**Aim**
What follows is a listing to be transcribed exactly.

━━━ Data segment

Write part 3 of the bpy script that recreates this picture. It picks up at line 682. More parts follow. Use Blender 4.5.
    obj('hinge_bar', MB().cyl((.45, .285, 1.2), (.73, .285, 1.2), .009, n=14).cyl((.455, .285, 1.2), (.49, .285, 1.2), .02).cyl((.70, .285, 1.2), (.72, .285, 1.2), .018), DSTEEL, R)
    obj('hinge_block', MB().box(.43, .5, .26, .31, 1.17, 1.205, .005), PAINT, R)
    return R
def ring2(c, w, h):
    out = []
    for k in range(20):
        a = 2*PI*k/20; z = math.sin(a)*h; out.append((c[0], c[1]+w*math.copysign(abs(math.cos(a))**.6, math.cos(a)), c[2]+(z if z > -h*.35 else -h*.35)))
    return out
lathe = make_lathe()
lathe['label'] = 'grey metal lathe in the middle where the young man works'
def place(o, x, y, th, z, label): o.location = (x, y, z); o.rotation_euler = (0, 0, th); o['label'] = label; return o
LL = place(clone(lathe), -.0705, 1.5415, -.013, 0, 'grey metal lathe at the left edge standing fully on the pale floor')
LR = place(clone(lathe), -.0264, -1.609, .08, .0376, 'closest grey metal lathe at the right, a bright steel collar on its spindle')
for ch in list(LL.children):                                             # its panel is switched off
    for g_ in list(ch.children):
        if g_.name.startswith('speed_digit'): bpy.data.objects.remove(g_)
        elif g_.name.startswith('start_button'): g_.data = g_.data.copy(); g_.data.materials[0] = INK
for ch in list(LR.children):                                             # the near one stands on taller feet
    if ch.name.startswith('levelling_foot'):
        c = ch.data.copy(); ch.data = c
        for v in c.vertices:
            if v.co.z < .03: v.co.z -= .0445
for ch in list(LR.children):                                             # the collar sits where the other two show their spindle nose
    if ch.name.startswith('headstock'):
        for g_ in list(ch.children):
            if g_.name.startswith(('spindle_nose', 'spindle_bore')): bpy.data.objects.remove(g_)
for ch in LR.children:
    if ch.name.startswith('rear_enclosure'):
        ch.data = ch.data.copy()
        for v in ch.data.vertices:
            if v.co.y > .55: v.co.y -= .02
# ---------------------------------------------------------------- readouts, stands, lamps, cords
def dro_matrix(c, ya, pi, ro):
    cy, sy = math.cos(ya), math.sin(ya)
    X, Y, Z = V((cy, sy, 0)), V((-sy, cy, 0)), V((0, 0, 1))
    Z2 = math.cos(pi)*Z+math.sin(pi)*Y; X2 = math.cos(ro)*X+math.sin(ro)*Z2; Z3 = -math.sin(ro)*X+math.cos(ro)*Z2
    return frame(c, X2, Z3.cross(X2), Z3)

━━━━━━

**Exercise solution**
Write part 3 of the bpy script that recreates this picture. It picks up at line 682. More parts follow. Use Blender 4.5.
    obj('hinge_bar', MB().cyl((.45, .285, 1.2), (.73, .285, 1.2), .009, n=14).cyl((.455, .285, 1.2), (.49, .285, 1.2), .02).cyl((.70, .285, 1.2), (.72, .285, 1.2), .018), DSTEEL, R)
    obj('hinge_block', MB().box(.43, .5, .26, .31, 1.17, 1.205, .005), PAINT, R)
    return R
def ring2(c, w, h):
    out = []
    for k in range(20):
        a = 2*PI*k/20; z = math.sin(a)*h; out.append((c[0], c[1]+w*math.copysign(abs(math.cos(a))**.6, math.cos(a)), c[2]+(z if z > -h*.35 else -h*.35)))
    return out
lathe = make_lathe()
lathe['label'] = 'grey metal lathe in the middle where the young man works'
def place(o, x, y, th, z, label): o.location = (x, y, z); o.rotation_euler = (0, 0, th); o['label'] = label; return o
LL = place(clone(lathe), -.0705, 1.5415, -.013, 0, 'grey metal lathe at the left edge standing fully on the pale floor')
LR = place(clone(lathe), -.0264, -1.609, .08, .0376, 'closest grey metal lathe at the right, a bright steel collar on its spindle')
for ch in list(LL.children):                                             # its panel is switched off
    for g_ in list(ch.children):
        if g_.name.startswith('speed_digit'): bpy.data.objects.remove(g_)
        elif g_.name.startswith('start_button'): g_.data = g_.data.copy(); g_.data.materials[0] = INK
for ch in list(LR.children):                                             # the near one stands on taller feet
    if ch.name.startswith('levelling_foot'):
        c = ch.data.copy(); ch.data = c
        for v in c.vertices:
            if v.co.z < .03: v.co.z -= .0445
for ch in list(LR.children):                                             # the collar sits where the other two show their spindle nose
    if ch.name.startswith('headstock'):
        for g_ in list(ch.children):
            if g_.name.startswith(('spindle_nose', 'spindle_bore')): bpy.data.objects.remove(g_)
for ch in LR.children:
    if ch.name.startswith('rear_enclosure'):
        ch.data = ch.data.copy()
        for v in ch.data.vertices:
            if v.co.y > .55: v.co.y -= .02
# ---------------------------------------------------------------- readouts, stands, lamps, cords
def dro_matrix(c, ya, pi, ro):
    cy, sy = math.cos(ya), math.sin(ya)
    X, Y, Z = V((cy, sy, 0)), V((-sy, cy, 0)), V((0, 0, 1))
    Z2 = math.cos(pi)*Z+math.sin(pi)*Y; X2 = math.cos(ro)*X+math.sin(ro)*Z2; Z3 = -math.sin(ro)*X+math.cos(ro)*Z2
    return frame(c, X2, Z3.cross(X2), Z3)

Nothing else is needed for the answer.